Set problem
Lift out all lines below that contain "this".

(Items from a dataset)
::::::
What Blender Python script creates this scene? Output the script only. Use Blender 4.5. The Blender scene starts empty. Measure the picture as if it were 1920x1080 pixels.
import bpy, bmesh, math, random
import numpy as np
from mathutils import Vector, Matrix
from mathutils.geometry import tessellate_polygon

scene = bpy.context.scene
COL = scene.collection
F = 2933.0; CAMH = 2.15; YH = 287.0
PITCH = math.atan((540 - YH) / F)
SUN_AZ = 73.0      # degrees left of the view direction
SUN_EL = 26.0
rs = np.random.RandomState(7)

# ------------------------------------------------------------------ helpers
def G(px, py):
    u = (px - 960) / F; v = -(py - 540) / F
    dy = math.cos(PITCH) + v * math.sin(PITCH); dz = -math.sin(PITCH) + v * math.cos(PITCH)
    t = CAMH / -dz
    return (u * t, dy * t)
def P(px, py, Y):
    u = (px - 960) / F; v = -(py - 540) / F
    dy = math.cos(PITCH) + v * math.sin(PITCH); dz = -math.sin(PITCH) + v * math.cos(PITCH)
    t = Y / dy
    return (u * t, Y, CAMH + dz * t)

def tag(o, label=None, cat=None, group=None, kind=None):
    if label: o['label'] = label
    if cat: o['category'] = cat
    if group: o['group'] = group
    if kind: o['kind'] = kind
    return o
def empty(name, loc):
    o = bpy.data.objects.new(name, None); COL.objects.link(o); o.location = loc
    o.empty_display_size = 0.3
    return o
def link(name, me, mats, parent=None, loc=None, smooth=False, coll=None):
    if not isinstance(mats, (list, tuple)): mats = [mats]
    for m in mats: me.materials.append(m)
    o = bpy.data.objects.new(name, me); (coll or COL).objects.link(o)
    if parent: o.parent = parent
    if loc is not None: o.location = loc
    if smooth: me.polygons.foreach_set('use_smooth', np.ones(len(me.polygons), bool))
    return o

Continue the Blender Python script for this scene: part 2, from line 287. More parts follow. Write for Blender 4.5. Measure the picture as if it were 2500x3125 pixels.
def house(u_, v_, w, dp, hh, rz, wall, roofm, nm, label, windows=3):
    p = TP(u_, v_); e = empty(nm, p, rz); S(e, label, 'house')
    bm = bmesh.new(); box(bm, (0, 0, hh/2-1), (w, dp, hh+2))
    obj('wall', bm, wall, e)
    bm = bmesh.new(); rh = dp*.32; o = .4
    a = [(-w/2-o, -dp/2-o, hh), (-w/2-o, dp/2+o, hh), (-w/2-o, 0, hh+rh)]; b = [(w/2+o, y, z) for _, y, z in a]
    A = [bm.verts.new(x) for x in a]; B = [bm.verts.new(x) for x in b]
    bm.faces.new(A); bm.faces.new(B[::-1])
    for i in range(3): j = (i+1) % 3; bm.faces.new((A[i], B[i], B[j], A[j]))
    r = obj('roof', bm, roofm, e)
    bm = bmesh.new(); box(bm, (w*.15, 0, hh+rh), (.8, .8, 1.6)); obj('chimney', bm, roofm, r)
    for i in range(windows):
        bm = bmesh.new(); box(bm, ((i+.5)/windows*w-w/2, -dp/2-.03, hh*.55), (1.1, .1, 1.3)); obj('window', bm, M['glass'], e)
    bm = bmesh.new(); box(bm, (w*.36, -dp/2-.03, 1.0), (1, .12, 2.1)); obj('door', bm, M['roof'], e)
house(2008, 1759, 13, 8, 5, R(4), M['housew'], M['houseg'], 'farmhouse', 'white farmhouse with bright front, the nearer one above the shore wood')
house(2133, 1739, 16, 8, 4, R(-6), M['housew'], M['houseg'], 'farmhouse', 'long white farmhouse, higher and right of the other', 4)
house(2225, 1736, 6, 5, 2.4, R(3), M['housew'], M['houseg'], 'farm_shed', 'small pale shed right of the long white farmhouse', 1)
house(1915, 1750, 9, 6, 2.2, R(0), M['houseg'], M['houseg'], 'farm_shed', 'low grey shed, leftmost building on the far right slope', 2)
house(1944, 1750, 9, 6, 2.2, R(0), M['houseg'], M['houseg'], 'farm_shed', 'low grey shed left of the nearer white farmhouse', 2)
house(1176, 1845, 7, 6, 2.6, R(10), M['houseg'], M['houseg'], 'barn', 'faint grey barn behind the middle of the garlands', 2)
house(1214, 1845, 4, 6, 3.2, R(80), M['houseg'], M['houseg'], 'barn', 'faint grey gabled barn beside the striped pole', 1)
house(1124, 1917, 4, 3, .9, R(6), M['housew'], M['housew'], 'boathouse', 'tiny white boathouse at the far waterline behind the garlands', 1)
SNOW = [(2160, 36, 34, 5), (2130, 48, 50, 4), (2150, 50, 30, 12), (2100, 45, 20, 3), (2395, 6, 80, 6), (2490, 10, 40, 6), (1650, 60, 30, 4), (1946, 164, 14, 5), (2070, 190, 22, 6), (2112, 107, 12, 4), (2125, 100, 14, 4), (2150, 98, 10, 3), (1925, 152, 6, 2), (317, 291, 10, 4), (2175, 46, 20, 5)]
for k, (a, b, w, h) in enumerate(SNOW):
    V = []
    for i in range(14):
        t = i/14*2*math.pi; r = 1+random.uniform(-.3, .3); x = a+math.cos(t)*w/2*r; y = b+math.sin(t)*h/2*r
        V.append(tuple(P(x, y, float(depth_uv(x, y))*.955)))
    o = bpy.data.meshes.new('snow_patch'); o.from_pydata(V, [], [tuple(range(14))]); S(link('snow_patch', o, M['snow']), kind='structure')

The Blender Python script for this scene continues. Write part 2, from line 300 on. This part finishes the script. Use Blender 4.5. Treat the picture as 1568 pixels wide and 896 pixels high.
::::::
Task output
What Blender Python script creates this scene? Output the script only. Use Blender 4.5. The Blender scene starts empty. Measure the picture as if it were 1920x1080 pixels.
Continue the Blender Python script for this scene: part 2, from line 287. More parts follow. Write for Blender 4.5. Measure the picture as if it were 2500x3125 pixels.
The Blender Python script for this scene continues. Write part 2, from line 300 on. This part finishes the script. Use Blender 4.5. Treat the picture as 1568 pixels wide and 896 pixels high.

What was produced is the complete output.